### Exercise input

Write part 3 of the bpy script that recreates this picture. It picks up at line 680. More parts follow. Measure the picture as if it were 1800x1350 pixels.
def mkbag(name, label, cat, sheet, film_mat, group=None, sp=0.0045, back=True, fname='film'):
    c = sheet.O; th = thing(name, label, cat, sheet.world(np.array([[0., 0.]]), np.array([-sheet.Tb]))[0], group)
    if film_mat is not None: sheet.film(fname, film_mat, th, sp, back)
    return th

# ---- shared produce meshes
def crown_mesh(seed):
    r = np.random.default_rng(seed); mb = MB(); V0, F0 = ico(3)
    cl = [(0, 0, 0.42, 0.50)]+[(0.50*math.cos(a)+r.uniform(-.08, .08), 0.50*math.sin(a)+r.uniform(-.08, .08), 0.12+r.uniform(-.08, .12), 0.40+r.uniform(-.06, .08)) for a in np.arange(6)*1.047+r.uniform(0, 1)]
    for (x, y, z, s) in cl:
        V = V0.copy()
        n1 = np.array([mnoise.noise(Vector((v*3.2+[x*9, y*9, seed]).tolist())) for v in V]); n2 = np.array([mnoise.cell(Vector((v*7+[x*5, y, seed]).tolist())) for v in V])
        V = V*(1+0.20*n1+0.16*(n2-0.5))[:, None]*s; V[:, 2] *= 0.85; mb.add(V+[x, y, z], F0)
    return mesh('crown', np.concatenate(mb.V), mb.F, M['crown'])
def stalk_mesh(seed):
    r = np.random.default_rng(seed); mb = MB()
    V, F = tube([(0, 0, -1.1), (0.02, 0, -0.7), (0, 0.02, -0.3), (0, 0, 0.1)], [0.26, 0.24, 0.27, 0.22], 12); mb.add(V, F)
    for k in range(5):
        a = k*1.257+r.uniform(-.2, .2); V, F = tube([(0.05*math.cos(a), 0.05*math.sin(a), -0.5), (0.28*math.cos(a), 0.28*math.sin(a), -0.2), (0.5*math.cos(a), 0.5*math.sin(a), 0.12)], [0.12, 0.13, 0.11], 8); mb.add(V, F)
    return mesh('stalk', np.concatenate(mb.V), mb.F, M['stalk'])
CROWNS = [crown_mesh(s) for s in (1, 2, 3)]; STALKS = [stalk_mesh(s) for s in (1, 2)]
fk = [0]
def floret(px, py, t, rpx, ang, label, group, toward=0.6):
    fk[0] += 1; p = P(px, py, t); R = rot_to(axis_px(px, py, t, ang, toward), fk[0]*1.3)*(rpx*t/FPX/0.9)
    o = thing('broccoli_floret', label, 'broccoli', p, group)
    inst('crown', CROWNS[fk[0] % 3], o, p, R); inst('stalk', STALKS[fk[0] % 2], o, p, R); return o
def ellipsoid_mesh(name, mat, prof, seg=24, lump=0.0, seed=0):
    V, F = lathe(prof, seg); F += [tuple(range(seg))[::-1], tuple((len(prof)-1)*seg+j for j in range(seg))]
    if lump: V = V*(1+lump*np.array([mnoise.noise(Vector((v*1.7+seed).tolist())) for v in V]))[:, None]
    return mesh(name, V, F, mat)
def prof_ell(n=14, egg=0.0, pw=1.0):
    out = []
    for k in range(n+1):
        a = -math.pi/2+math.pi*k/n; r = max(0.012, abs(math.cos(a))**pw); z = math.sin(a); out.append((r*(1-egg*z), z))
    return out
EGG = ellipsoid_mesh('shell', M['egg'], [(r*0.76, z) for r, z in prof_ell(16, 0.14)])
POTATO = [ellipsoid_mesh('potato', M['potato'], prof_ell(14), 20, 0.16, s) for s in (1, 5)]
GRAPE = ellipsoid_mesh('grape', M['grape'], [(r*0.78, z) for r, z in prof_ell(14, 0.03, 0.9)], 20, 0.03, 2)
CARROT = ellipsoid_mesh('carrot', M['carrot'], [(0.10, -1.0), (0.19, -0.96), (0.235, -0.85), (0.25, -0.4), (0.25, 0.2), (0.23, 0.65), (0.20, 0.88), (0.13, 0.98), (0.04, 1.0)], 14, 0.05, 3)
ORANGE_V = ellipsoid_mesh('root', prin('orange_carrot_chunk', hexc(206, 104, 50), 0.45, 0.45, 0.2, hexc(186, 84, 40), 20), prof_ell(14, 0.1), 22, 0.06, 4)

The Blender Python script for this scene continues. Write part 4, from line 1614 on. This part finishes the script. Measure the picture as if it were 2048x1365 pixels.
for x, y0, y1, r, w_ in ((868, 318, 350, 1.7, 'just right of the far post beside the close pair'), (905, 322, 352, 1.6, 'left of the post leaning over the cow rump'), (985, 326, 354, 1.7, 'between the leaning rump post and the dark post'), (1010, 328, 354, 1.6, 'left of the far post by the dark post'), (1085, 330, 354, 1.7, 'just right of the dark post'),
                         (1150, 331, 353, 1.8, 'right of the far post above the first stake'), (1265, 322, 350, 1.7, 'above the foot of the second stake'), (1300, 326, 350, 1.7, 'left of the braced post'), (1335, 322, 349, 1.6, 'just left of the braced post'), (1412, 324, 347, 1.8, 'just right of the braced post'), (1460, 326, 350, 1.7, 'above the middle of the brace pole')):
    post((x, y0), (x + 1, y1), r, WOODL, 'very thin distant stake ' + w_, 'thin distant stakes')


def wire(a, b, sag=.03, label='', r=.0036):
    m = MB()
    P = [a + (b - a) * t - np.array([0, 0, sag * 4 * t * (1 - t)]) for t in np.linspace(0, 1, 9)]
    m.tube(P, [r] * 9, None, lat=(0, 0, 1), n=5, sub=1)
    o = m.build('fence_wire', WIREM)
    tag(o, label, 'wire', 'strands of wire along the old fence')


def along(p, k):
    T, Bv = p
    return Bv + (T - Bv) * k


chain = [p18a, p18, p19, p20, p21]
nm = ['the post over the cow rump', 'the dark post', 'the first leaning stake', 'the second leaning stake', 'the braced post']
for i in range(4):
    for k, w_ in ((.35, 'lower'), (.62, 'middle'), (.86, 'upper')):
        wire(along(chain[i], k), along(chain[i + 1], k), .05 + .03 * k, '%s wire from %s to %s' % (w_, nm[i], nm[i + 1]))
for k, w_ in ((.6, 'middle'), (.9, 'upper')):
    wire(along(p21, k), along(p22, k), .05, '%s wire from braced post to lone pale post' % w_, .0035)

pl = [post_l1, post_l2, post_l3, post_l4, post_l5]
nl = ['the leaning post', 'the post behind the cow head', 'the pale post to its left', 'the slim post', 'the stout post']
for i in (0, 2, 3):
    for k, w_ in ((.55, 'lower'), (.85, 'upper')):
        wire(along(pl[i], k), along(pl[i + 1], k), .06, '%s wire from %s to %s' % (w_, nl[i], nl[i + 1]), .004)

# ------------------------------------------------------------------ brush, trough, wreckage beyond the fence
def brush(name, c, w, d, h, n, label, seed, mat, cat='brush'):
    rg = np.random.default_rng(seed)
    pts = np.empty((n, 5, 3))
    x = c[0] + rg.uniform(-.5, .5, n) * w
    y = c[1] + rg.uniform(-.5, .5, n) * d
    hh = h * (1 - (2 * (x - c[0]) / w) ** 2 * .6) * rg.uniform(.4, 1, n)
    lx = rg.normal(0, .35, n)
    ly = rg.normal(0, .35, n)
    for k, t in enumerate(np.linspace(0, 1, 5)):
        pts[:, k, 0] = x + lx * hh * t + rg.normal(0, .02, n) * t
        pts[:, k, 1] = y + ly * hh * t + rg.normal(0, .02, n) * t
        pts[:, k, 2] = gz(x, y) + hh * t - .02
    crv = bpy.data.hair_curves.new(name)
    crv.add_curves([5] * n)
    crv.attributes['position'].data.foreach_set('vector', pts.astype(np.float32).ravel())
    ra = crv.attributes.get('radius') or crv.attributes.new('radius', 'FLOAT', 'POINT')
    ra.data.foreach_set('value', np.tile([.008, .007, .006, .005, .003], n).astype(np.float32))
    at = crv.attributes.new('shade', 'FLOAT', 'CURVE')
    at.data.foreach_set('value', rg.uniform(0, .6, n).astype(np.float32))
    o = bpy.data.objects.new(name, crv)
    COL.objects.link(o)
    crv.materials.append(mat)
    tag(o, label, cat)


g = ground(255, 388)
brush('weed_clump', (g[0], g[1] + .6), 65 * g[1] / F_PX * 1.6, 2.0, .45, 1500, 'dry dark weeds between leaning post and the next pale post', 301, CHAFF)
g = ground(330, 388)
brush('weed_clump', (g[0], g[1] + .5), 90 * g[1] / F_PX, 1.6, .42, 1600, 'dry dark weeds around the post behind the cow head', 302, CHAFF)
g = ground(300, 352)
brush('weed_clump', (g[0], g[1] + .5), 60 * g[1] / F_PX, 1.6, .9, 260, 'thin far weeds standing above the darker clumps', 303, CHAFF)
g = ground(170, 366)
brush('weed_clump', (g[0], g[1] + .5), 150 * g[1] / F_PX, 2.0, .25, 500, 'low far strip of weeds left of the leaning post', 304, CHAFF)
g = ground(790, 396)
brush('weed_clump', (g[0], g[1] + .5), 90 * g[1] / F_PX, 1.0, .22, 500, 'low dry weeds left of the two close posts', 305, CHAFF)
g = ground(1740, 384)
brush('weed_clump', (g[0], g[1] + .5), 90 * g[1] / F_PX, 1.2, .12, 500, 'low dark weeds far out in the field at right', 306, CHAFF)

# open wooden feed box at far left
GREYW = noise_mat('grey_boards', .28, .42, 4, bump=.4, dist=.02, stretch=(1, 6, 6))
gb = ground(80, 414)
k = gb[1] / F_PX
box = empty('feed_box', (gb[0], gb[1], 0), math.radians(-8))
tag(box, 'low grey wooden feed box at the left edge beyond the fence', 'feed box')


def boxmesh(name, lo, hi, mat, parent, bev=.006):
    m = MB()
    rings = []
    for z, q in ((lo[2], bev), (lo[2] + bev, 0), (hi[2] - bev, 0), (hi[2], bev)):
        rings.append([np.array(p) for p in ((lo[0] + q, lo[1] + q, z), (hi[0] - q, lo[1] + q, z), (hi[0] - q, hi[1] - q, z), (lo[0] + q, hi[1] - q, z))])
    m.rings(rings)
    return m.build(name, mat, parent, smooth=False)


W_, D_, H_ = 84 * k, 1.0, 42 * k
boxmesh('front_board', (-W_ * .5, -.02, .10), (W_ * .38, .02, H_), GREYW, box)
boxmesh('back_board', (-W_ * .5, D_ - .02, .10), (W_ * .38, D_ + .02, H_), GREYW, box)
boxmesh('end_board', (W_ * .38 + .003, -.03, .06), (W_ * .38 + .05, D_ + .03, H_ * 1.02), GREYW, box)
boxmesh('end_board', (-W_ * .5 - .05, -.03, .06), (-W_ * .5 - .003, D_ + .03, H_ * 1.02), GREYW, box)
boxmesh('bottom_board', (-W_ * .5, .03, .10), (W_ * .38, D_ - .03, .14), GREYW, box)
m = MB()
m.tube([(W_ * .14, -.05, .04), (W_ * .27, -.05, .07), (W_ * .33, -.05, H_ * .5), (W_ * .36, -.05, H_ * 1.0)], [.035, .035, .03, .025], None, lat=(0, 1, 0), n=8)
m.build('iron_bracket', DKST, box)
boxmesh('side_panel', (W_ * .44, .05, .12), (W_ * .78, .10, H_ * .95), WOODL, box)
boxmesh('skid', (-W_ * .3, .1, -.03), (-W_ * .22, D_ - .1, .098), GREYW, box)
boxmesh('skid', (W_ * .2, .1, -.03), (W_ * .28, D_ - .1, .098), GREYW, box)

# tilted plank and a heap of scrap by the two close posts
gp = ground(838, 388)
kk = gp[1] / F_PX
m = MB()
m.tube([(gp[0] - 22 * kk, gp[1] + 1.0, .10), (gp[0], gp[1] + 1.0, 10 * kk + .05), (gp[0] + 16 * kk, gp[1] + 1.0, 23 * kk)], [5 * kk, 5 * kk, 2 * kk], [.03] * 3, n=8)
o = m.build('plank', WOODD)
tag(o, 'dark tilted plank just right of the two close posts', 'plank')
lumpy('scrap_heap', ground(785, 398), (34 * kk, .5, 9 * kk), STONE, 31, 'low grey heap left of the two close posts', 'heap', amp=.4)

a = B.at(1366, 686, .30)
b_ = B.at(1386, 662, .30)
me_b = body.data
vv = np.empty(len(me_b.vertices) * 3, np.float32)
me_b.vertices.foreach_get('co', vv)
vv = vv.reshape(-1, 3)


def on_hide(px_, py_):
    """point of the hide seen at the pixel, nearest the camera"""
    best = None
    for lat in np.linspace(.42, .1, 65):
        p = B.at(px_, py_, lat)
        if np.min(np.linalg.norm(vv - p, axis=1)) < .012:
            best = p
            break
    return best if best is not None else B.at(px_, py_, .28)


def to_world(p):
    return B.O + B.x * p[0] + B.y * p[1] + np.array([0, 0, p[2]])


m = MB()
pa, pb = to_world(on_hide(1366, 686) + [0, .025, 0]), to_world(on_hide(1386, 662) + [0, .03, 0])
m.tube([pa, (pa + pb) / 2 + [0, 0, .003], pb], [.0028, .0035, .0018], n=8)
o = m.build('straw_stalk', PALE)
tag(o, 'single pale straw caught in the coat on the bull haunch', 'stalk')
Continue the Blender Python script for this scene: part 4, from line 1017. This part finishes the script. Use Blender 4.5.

######

The exercise: Take each line of the material that contains the word "Python" and list it.

Response below:
The Blender Python script for this scene continues. Write part 4, from line 1614 on. This part finishes the script. Measure the picture as if it were 2048x1365 pixels.
Continue the Blender Python script for this scene: part 4, from line 1017. This part finishes the script. Use Blender 4.5.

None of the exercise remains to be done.